If so, isn’t this just a reasonably obvious reflection of the fact that non-lawyer staff earn less and are less likely to be from professional backgrounds than lawyers?
Anon
You’re getting downvoted but I’d wager it’s true just from my own personal experience.
I have friends who are at MC and US firms.
Two are from a working class background (both went to the same public/state school I attended).
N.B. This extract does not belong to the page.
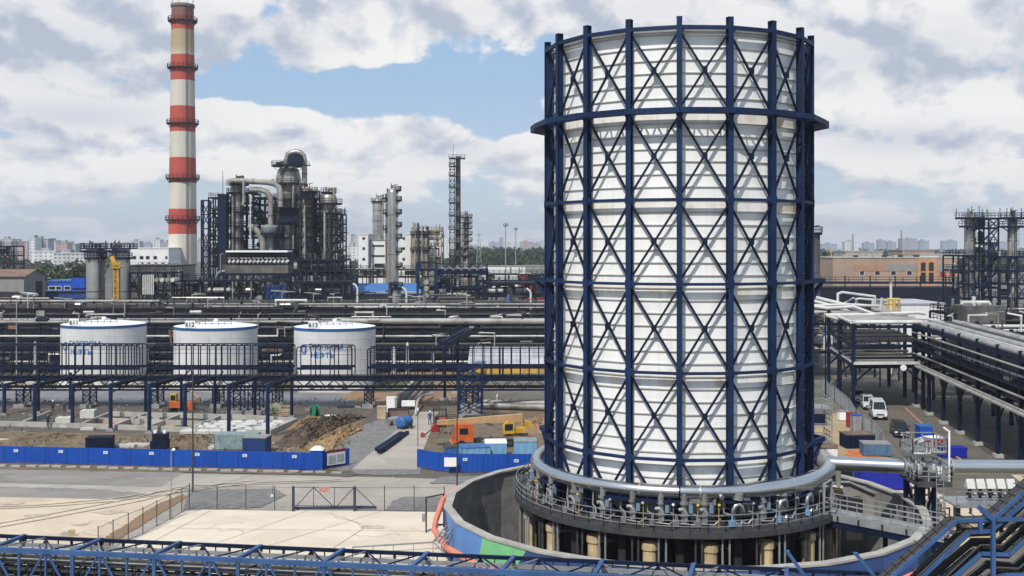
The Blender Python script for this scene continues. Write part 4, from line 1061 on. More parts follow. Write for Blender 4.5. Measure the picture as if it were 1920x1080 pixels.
# second, back row of plain columns
cb = thing('pipe_support', 'slim back column joining the walkway over the dark gravel', 'pipe support', (0, 0, 0), 'back row of blue columns under the walkway')
m = MB(); m.cyl((0, 0), .2, .1, 5.2, 10); m.build('post', NAVY, cb, True); MB().cbox((0, 0, 0), .7, .7, .3).build('base_plate', CONCD, cb)
m = MB(); m.bar((0, 0, 4.6), (0, 4, 5.4), .14); m.build('slanting_arm', NAVY, cb)
for i, (x, y) in enumerate(((72, 775), (132, 772), (273, 778), (340, 776), (403, 782), (478, 785), (547, 783))):
    p = G(x, y)
    if i == 0: cb.location = p
    else: dup(cb, p)
for (x, y, top, lab) in ((834, 752, 640, 'slender blue column on a concrete foot left of the blue lattice trestle'), (858, 738, 640, 'slender blue column farther back beside the lattice trestle')):
    p = G(x, y); t = thing('pipe_support', lab, 'pipe support', tuple(p)); h = ZW(top, p.y)
    MB().cyl((p.x, p.y), .2, .3, h, 10).build('post', NAVY, t, True); MB().cbox((p.x, p.y, 0), 1.8, 1.3, .5).build('footing', CONC, t)
    m = MB(); m.bar((p.x, p.y, h), (p.x + 2.6, p.y + 3, h + 1.2), .2); m.build('slanting_arm', NAVY, t)
sb = thing('sloping_bridge', 'dark blue covered cable bridge sloping up to the pipe racks behind the walkway', 'cable bridge', tuple(P(850, 640, 165)))
m = MB(); m.bar(P(832, 646, 160), P(880, 620, 176), 1.6, .9); m.build('duct', NAVY2, sb)
m = MB(); m.rail([P(828, 640, 159), P(876, 614, 175)], .9, 1.2, .04); m.build('railing', NAVY, sb)

# ------------------------------------------------------------------ the construction plot
fg = thing('foundation_grid', 'grid of low concrete foundation walls behind the blue fence', 'foundation', tuple(G(300, 805)))
def gw(p, q, w=.34, h=.6):
    a, b = G(*p), G(*q); m = MB(); d = (b - a).normalized(); n = Vector((-d.y, d.x, 0)) * w / 2
    m.poly([(a - n)[:2], (b - n)[:2], (b + n)[:2], (a + n)[:2]], 0.02, h); m.build('foundation_wall', CONC if h < .7 else CONCD, fg)
for p, q in (((152, 803), (208, 780)), ((208, 780), (470, 787)), ((152, 803), (505, 816)), ((215, 805), (272, 783)), ((277, 808), (335, 786)), ((358, 811), (412, 788)), ((505, 816), (555, 793)), ((470, 787), (555, 793)),
             ((-60, 797), (152, 803)), ((40, 800), (95, 778)), ((180, 792), (390, 799)), ((255, 789), (300, 791))): gw(p, q)
sheet('clay_patch', [(180, 801), (200, 789), (228, 790), (212, 803)], mat('orange clay fill', (0.50, 0.145, 0.05), .9, var=.3, scale=1.5), .04, rag=.25)
sheet('sand_fill', [(240, 801), (258, 793), (330, 797), (318, 806)], SAND, .04, rag=.2)
sheet('dark_fill', [(156, 803), (210, 781), (468, 787.5), (552, 793.5), (503, 815)], gmat('dark fill soil', (.045, .038, .03), (.08, .066, .05), .6, (.11, .085, .06), .2, .5, .6, .4), .03)  # darker brown sheet inside the foundation grid
sheet('soil_fill', [(285, 793), (300, 787), (400, 791), (385, 799)], GRAVD, .042, rag=.2)
SLAB = mat('white precast slab', (0.46, 0.45, 0.425), .8, var=.12, scale=.8, dirt=(.3, .29, .27), dirt_amt=.4)
sl_ = MB().box(-1.0, 1.0, -.7, .7, 0, .3).add([(-.8, -.5, .3), (.8, -.5, .3), (.8, .5, .3), (-.8, .5, .3), (-.5, -.25, .48), (.5, -.25, .48), (.5, .25, .48), (-.5, .25, .48)], [(0, 1, 5, 4), (1, 2, 6, 5), (2, 3, 7, 6), (3, 0, 4, 7), (4, 5, 6, 7)]).build('precast_slab', SLAB)
tag(sl_, 'white precast slab lying in the fenced foundation bay beside the soil trench', 'slab', 'white precast slabs in the foundation bay')
rn = random.Random(11); k = 0
for j, y in enumerate((795, 799.5, 804, 808.5, 812)):
    for i in range(6):
        x = 395 - j * 10 + i * 25 + rn.uniform(-4, 4)
        if x > 545 - j * 10: continue
        p = G(x, y, .1)
        if k == 0: sl_.location = p; k = 1
        else: dup(sl_, p, rn.uniform(-.25, .25))
for x, y, lab in ((121, 797, 'pale square concrete block standing nearer the fence'), (166, 783, 'pale square concrete block standing behind the other block')):
    t = thing('counterweight', lab, 'concrete block', tuple(G(x, y)), None); p = G(x, y)
    MB().cbox((p.x, p.y, 0), 1.75, 1.5, 1.0, .1).build('block', mat('pale block', (0.52, 0.51, 0.47), .8, var=.1), t); m = MB(); m.tube([(p.x - .2, p.y, 1.0), (p.x - .1, p.y, 1.18), (p.x + .1, p.y, 1.18), (p.x + .2, p.y, 1.0)], .03, 6); m.build('lifting_eye', SOOT, t)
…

One is a chef in the kitchen and the other is in the billing department.
The friends I have who are lawyers at MC/US level went to private school.
I’m not saying this is reflective of the MC recruitment, it might genuinely be the case that, typically, people from working class backgrounds do not choose to be lawyers.
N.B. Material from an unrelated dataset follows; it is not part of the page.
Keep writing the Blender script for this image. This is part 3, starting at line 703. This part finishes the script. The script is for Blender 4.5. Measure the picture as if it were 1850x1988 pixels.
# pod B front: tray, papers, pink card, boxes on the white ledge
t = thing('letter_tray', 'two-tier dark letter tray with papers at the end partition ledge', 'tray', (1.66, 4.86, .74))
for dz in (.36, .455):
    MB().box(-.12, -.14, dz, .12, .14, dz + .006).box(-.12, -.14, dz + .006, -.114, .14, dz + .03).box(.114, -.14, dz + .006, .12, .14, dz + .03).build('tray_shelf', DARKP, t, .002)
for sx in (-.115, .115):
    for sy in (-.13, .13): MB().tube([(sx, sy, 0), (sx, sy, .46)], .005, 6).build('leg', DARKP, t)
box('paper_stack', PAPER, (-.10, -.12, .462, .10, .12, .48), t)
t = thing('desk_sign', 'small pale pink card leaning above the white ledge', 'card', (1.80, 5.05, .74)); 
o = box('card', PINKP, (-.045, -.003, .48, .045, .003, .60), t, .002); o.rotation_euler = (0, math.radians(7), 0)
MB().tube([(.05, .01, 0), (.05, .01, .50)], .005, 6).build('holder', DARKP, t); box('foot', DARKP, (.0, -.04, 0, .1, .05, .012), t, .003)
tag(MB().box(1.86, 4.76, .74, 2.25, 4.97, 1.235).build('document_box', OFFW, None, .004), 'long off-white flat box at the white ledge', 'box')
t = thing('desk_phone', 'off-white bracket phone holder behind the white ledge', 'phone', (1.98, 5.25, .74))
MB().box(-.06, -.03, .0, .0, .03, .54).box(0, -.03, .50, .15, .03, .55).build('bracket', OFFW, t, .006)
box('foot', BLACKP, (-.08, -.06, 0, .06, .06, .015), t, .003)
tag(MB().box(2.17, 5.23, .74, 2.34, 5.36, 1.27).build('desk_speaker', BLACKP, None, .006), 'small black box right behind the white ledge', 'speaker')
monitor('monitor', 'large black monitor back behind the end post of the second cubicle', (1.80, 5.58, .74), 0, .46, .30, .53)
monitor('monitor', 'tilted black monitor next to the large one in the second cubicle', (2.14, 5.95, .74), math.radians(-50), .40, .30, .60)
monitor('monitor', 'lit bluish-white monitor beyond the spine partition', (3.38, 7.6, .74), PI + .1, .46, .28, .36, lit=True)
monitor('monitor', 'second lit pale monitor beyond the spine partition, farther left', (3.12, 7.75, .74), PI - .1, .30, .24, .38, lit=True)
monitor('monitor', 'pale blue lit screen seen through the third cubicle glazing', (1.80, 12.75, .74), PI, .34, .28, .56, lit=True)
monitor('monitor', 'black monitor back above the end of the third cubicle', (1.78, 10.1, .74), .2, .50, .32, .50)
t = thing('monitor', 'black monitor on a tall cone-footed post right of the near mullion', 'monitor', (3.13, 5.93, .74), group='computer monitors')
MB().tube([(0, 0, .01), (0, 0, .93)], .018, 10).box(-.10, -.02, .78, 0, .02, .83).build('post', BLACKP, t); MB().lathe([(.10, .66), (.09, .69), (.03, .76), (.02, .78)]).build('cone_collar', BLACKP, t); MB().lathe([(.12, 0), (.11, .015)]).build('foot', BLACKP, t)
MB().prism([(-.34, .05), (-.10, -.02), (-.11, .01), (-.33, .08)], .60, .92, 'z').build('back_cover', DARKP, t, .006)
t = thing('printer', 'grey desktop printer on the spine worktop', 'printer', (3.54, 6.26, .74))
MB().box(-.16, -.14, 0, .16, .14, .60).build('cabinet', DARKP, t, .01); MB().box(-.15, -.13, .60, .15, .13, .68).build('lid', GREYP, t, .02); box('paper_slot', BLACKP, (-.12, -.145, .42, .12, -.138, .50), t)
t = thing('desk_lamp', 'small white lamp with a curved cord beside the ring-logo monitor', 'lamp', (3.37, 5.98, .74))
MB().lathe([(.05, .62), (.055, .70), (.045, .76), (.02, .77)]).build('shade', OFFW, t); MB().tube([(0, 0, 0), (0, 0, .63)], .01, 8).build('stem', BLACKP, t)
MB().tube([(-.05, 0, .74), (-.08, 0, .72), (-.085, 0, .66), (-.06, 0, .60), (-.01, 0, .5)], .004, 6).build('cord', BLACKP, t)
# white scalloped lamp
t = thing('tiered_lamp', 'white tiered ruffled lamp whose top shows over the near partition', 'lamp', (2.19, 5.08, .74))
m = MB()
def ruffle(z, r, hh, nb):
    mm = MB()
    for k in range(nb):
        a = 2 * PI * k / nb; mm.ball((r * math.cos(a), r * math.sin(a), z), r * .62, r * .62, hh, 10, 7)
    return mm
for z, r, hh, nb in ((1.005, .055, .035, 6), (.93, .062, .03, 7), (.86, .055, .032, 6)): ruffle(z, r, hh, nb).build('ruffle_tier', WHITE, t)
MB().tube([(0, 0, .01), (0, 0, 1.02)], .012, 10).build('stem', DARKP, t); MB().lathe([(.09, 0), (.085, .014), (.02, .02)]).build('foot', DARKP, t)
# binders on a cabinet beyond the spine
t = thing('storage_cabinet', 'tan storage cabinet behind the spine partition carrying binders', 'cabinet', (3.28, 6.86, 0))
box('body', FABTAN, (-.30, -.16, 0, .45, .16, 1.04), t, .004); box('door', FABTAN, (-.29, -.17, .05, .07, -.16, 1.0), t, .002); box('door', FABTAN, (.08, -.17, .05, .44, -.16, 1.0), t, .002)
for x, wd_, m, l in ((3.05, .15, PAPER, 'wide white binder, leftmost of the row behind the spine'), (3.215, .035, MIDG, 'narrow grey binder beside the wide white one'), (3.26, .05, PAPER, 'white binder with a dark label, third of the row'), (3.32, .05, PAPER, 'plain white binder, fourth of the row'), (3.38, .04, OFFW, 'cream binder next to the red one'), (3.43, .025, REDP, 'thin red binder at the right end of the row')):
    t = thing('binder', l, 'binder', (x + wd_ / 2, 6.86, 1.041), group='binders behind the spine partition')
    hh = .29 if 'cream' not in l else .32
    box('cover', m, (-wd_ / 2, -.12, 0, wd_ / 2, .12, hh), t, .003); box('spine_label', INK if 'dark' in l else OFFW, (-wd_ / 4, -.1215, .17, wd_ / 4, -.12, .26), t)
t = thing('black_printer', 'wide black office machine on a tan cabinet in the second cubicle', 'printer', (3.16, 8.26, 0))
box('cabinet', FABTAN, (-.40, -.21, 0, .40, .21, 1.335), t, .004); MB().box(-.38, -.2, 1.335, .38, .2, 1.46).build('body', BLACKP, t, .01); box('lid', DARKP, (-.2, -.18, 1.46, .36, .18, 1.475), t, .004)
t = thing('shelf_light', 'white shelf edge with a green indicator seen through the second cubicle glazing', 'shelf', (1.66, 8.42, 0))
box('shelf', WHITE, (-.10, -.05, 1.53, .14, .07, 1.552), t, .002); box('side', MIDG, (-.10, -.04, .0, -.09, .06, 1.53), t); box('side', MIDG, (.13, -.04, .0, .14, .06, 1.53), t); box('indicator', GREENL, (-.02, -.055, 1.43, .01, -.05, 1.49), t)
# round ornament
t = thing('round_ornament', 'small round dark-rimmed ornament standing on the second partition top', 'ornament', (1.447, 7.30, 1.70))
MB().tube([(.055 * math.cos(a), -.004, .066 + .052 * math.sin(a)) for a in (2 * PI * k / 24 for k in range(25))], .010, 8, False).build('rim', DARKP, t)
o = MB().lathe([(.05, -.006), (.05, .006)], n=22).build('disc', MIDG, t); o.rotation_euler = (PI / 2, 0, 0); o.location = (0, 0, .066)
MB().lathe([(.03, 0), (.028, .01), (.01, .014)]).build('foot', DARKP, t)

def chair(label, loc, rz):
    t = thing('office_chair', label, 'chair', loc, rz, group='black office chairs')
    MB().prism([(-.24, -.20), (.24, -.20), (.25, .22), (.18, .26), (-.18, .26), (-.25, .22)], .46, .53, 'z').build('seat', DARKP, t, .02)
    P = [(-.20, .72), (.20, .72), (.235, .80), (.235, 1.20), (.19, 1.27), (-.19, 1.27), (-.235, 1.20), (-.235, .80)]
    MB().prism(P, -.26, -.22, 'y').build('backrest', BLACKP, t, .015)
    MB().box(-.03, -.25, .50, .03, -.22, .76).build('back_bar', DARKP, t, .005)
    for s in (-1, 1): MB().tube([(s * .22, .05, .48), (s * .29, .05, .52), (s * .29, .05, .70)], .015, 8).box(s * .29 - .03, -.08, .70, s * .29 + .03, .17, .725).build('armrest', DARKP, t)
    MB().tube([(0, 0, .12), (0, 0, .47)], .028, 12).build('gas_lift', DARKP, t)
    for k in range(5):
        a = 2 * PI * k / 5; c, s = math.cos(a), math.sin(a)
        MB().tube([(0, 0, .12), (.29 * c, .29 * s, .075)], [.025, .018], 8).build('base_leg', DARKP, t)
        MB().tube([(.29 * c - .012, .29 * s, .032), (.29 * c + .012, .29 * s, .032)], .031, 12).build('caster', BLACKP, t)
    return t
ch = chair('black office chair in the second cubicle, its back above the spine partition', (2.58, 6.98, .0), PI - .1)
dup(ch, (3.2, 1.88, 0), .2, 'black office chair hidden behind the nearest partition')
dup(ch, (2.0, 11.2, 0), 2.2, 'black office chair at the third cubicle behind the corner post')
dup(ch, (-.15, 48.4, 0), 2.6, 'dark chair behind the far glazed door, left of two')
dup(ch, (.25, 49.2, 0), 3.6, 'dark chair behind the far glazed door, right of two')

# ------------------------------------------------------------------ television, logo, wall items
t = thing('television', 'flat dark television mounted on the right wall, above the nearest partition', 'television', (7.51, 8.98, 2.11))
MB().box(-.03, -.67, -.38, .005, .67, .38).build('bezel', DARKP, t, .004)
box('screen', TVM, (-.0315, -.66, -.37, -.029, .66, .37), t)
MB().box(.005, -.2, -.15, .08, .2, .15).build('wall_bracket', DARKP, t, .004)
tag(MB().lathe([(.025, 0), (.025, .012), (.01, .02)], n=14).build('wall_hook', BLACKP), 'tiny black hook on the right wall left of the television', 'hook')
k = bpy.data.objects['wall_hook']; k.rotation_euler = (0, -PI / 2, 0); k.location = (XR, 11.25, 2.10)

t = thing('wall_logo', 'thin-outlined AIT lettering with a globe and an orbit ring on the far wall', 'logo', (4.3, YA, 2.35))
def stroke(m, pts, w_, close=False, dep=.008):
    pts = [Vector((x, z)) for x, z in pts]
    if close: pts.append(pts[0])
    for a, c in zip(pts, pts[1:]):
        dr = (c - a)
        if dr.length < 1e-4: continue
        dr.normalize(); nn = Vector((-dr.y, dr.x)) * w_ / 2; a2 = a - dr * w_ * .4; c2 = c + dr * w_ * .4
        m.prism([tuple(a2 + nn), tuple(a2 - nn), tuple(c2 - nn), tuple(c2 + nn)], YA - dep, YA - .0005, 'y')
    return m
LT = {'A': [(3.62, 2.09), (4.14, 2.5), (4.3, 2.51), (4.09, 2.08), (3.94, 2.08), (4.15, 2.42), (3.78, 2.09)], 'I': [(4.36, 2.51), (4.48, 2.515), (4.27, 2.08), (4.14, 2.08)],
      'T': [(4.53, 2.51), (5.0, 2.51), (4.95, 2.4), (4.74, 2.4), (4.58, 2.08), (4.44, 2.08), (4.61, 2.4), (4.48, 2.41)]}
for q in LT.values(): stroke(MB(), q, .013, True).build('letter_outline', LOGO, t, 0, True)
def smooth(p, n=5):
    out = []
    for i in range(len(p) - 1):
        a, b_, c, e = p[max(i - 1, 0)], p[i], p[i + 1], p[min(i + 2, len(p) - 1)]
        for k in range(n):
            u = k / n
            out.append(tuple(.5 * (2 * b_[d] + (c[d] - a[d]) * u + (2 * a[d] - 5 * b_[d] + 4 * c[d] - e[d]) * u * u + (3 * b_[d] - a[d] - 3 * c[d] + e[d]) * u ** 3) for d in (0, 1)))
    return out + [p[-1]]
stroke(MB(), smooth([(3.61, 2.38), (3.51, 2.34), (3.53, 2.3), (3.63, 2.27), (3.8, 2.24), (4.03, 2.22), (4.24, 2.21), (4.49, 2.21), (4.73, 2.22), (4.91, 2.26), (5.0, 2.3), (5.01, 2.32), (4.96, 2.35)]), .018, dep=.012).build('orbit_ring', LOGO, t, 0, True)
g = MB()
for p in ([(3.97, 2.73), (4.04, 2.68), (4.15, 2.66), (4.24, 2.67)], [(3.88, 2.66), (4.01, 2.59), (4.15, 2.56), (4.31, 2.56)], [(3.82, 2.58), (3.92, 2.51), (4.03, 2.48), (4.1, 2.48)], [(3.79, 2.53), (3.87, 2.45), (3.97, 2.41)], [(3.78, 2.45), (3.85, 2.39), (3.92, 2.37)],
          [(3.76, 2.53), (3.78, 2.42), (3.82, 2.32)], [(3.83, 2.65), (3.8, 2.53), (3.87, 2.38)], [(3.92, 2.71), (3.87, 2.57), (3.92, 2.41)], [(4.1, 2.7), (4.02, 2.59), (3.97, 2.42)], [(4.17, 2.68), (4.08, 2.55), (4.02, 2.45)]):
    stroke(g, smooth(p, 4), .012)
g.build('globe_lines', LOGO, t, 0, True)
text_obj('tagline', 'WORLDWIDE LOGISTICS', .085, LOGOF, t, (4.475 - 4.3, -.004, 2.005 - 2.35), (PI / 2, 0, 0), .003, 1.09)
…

Also – obviously – the highest earners in any law firm will be the lawyers.
SC Trainee
“people from working class backgrounds do not choose to be lawyers.”
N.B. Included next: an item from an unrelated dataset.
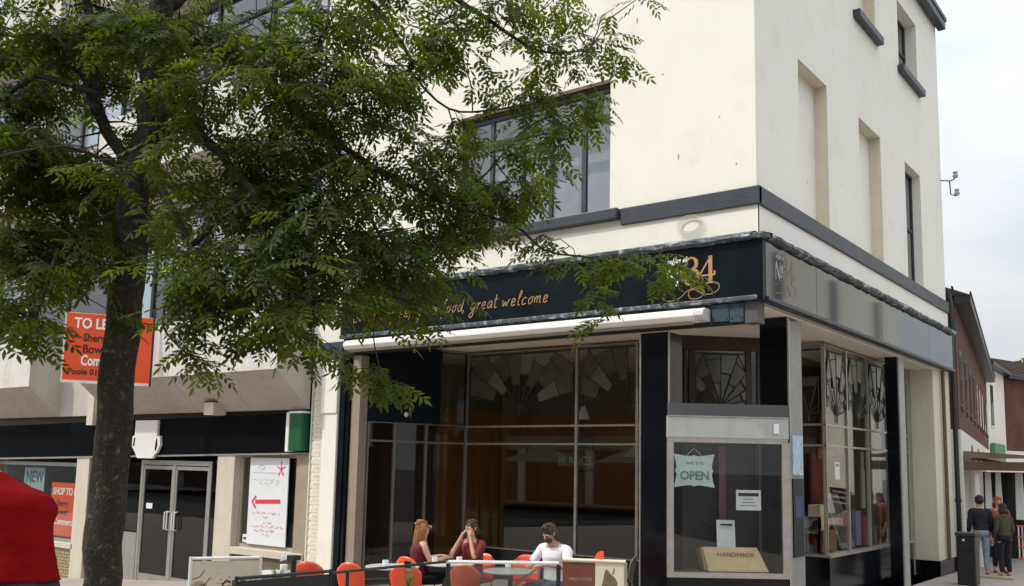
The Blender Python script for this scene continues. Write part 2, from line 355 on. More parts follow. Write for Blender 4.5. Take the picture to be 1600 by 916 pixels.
# ------------------------------------------------------------------ ground
def ground_z(x, y):
    z = .07*min(0, x+6) if x < -6 else 0
    z = max(z, -1.1)
    if y < -5: z += .085*min(-5-y, 6)
    return z
def sheet(name, xs, ys, mt, dz=0, zf=ground_z):
    b = B(); n = len(ys)
    b.add([(x, y, zf(x, y)+dz) for x in xs for y in ys], [(i*n+j, (i+1)*n+j, (i+1)*n+j+1, i*n+j+1) for i in range(len(xs)-1) for j in range(len(ys)-1)])
    return b.build(name, mt, kind='structure')
xs = [-300, -80, -22, -20, -16, -12, -9, -6, -3, 0, 3, 6, 9, 40, 300]; ys = [-300, -80, -20, -14, -11, -9, -7, -5, -2, 2, 8, 14, 30, 80, 300]
sheet('ground', xs, ys, TARM, -.02)
sheet('pavement', [-40, -22, -20, -16, -12, -9, -6, -3, 0, 3, 6, 9.2], [-14, -11, -9, -7, -5, -2, 2, 8, 14, 30, 46], PAVE)

# ------------------------------------------------------------------ cream corner building
XE, YE, ZT = -9.03, 10.75, 12.75
cafe = thing('corner_building', 'tall cream rendered corner building with a black shopfront and dark fascia', 'building', (-4.5, 5, 0))
fm = lambda u, v, d_: (u, d_, v)            # front wall, outward -Y
sm = lambda u, v, d_: (-d_, u, v)           # side wall, outward +X
FW = (-5.5, -2.36, 6.0, 8.12, .26)
b = B(); wall_sheet(b, fm, XE, 0, 4.36, ZT, [FW]); b.build('front_wall', CREAM, cafe)
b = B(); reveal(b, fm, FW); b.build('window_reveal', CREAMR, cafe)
blind = [(1.67, 2.98, 5.99, 8.47, .22), (4.65, 5.97, 5.99, 8.47, .22), (4.68, 5.86, 10.46, 12.05, .22)]
sash = [(7.65, 8.84, 5.99, 8.47, .22), (7.46, 8.92, 10.46, 11.92, .28)]
b = B(); wall_sheet(b, sm, 0, YE, 4.36, ZT, blind+sash); b.build('side_wall', CREAM, cafe)
b = B()
b.box(XE, -.02, YE-.02, YE, 0, ZT-.01).box(XE, -.3, .3, YE-.3, ZT-.02, ZT); b.box(XE, XE+.02, .02, YE, 0, ZT-.02); b.build('back_walls', CREAM, cafe)
for h in blind:
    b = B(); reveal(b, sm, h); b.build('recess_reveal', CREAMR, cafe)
    b = B(); b.quad(sm(h[0], h[2], h[4]), sm(h[1], h[2], h[4]), sm(h[1], h[3], h[4]), sm(h[0], h[3], h[4])); b.build('recess_panel', CREAM, cafe)
for h in sash:
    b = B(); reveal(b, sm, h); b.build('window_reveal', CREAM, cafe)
    w_ = B(); y0, y1, z0, z1 = h[:4]; zm = (z0+z1)/2
    for a in ((y0, y0+.06, z0, z1), (y1-.06, y1, z0, z1), (y0, y1, z0, z0+.07), (y0, y1, z1-.06, z1), (y0, y1, zm-.03, zm+.03)): w_.box(-h[4], -h[4]+.05, a[0], a[1], a[2], a[3])
    f = w_.build('window', SLATE, cafe)
    for za, zb in ((z0+.07, zm-.03), (zm+.03, z1-.06)): B().box(-h[4]+.015, -h[4]+.025, y0+.06, y1-.06, za, zb).build('pane', GLASSU, f)
    B().box(-.62, -.6, y0-.3, y1+.3, z0-.3, z1+.3).build('blind', DARK, cafe)  # dark sheet behind the sash panes stands in for the unlit room
for (a, c, z) in ((4.50, 5.98, 10.30), (7.36, 9.08, 10.30)): B().box(-.1, .13, a, c, z, z+.15).build('window_sill', SLATE, cafe, bevel=.015)
# first floor front window: frame, mullions, transom lights
w_ = B(); x0, x1, z0, z1 = FW[:4]; zt = 7.56
for x in (x0, -4.86, -3.62, x1-.07): w_.box(x, x+.07, .15, .22, z0, z1)
for x in (-4.18,): w_.box(x, x+.05, .152, .218, z0, z1)
for x in (-2.98,): w_.box(x, x+.08, .151, .219, z0, z1)
for z in (z0, zt, z1-.14): w_.box(x0, x1, .145, .225, z, z+.07)
wf = w_.build('window', SLATE, cafe)
xsn = [x0+.07, -4.86, -4.18, -3.62, -2.98, x1-.07]
for i in range(5):
    for za, zb in ((z0+.07, zt), (zt+.07, z1-.14)):
        B().box(xsn[i]+(.07 if i else 0), xsn[i+1], .175, .185, za, zb).build('pane', GLASSU, wf)
B().box(x0-.3, x1+.3, .6, .62, z0-.4, z1+.4).build('blind', mat('blind_grey', (.52, .53, .56), .8), cafe)
B().box(x0, x1, .12, .24, z1-.07, z1).build('head_shadow_strip', WOODD, cafe)  # dark brown strip paints the lintel's shadow across the window top
B().box(-5.78, -2.16, -.14, .24, 5.83, 6.0).build('window_sill', SLATE, cafe, bevel=.015)
# string course
for a in ((-9.03, -5.9), (-2.13, .07)): B().box(a[0], a[1], -.075, .02, 5.73, 5.99).build('string_course', SLATE, cafe, bevel=.012)
B().box(-.02, .07, -.073, YE, 5.732, 5.988).build('string_course', SLATE, cafe, bevel=.012)
B().box(-2.6, .03, -.03, .01, 5.24, 5.73).build('frieze', CREAM, cafe); B().box(-9.03, -2.6, -.03, .01, 5.24, 5.73).build('frieze', CREAM, cafe)
B().box(-.01, .03, -.028, YE-.01, 5.242, 5.728).build('frieze', CREAM, cafe)
# chips and rust ticks on the render
b = B(); rng = random.Random(21)
for k in range(9): y_, z_ = rng.uniform(.5, 6.8), rng.uniform(6.3, 11.5); b.box(.001, .0025, y_, y_+rng.uniform(.006, .02), z_, z_+rng.uniform(.015, .07))
for x_, z_ in ((-1.46, 7.95), (-.55, 7.1), (-1.9, 8.9), (-.3, 6.35), (-1.2, 6.6)): b.box(x_, x_+.02, -.0025, -.001, z_, z_+rng.uniform(.02, .09))
b.build('render_marks', mat('mark_brown', (.35, .30, .22), .9), cafe, kind='stuff')
# small loop of old cable left on the frieze near the corner
b = B()
for k in range(4):
    rr_ = .13+.02*k; b.tube([(-.98+rr_*math.cos(t)*1.1, -.06-.006*k, 5.57+rr_*.75*math.sin(t)) for t in np.linspace(.3+k, 6.3+k, 18)], .004, 5)
b.build('cable_coil', mat('old_cable', (.55, .50, .40), .7), cafe)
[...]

That statement is ridiculous – it’s not innate within poor people that they don’t want to be lawyers…
The selective recruitment from a few universities which are populated by privately educated children whose parents could afford private tutoring and good schools doesn’t really lend itself to the lack of socially mobile candidates being a choice of the working class.
I went to my local comp and to a non-russell group university, and have ended up at a very decent firm. But when I look around my peer group from school, it’s not lack of ambition that holds them back, it’s usually lack of opportunity.
CitySolicitor
I agree. This is the most stupid comment I have ever seen.
Plenty of working class people want to be lawyers, including in City firms. What is preventing them getting there is the arrogant snobbery that proliferates City law firms and their own prejudices and the HR clique, which lock out these people via the structured recruitment processes that work against them.
This profession is a club of corrupt elitists, proliferated by middle class kids, who are the “right sort of people” and whose faces fit. Most wash out for lack of stamina after 4 to 5 years of qualifying.
Then we just recruit another clone to replace them – Grammar school, private school, Russell Group – those with certain academic achievements, which are a clear indicator of socio-economic background. Then throw in a nice volunteering, hobbies and interests question on the application form so that Henrietta can talk about her fukkin “Gap Yaaaahh” in Kenya building a school and a well for Nkimbe. You know because clearly Ian from the estate has the money to take three months out on a jolly overseas during the summer, rather than working at Tesco to make ends meet.
Then we will continue to offer sponsorship to students at Queen Mary (Tower Hamlets being the personification of disadvantage) and pay some money towards their degree for a number of years, because we are so moral and virtuous. Totally and utterly pointless. We could pay money to help them to pay for the LPC/SQE which they will struggle to secure finance for unlike an undergraduate degree where they can borrow from Student Finance. No that might actually make a material difference.
This profession is so disconnected from reality at the top its a joke, and Anon’s comment is a clear reflection of that.
Anon
The point is to address that fact and consider how CC can get more people from working class backgrounds into higher earning positions, which in a law firm mostly means lawyer roles.
Rather than respond “Seems the proles beget yet more proles. Anyway, how’s PEP looking Rupert?”
Anon
Class really is the biggest diversity gap issue in the law. Yet it is so easily fixed. In this CV-blind age, you go on names, which are a clear class indicator. Just go for people called Hannah and Craig over Charlotte and Rupert.
Harvey Spectator. HA - what an original name. Get it? Because Suits!
Speak for yourself.
The server at my local kebab shop is called Reginald Woodworth III.
Anonymous
Really?? are names a class indicator?
Interim CEO Legal Officer Captain
When people are pushed into roles they aren’t capable of, they will inevitably suffer mental health problems.
Might this explain why so many are unhappy working in law firms?
Jimbob
Woe unto anyone able to get their hands on diversity data of US firms that take only a handful of trainees… The percentages do not make for comfortable (or surprising, for that matter) reading.